Daisy al-Amir

(1935 - )

Daisy al-Amir was born in Alexandria, Egypt*, in 1935. After earning her Bachelor’s Degree from the Teachers’ Training College of Baghdad, Daisy al-Amir went to Cambridge to study and write her thesis on Arabic Literature. Her father refused to pay tuition, however, and on her trip home, she stopped in Beirut where she found a job as a secretary in the Iraqi embassy. She chose to remain in Beirut. She was eventually promoted to the job of Assistant Press Attaché.

 

In 1975, when the civil war broke out in Lebanon, she was appointed director of the Iraqi Cultural Center. She retuned to Iraq in 1982 after the Israeli invasion of Lebanon. Her stories reflect women’s experiences during turbulent times in the Middle East including during the Lebanese civil war, and during the rise to power of Saddam Hussein in Iraq.

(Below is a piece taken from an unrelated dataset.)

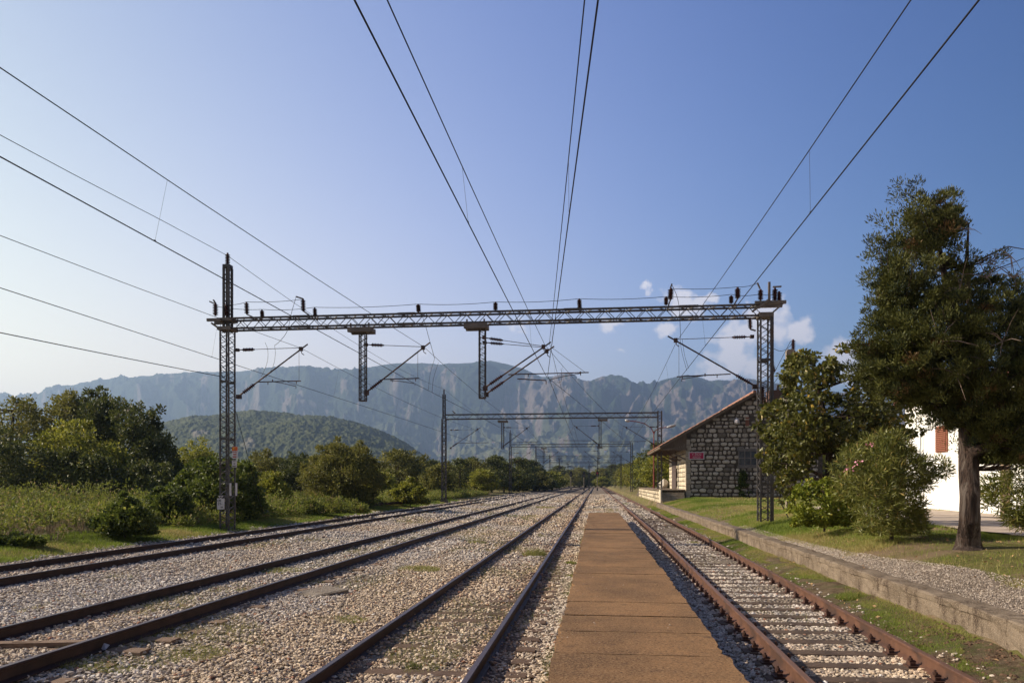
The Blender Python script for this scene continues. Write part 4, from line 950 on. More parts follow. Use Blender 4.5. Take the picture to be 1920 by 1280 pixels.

Daisy al-Amir is the author of five published works including: Al Balad al-Baid Alladhi Tuhibbuhu (The Distant Country that You Love), 1964, Thumma Tauda al-Mawja (Then the Wave Returns), 1969, Fi Dawwamat al-Hubb wa al-Karahiya (In the Vortex of Love and Hate), 1979 and Wuud li-al-bay (Promises for Sale, 1981) about the Lebanese civil war, and Ala la’ihat al-intizar,(The Waiting List: An Iraqi Woman’s Tales of Alienation), 1994.

 

Here the alienation is that of a cultural refugee, a divorced woman who is educated, affluent, and alone.

 

Al-Amir is also a poet and novelist. Her prose is influenced by a long tradition of Iraqi poetry. She is currently living in the USA.

 

*Though most sources say she was born in Basra, Iraq, the birthplace on her passport is Alexandria, according to family members.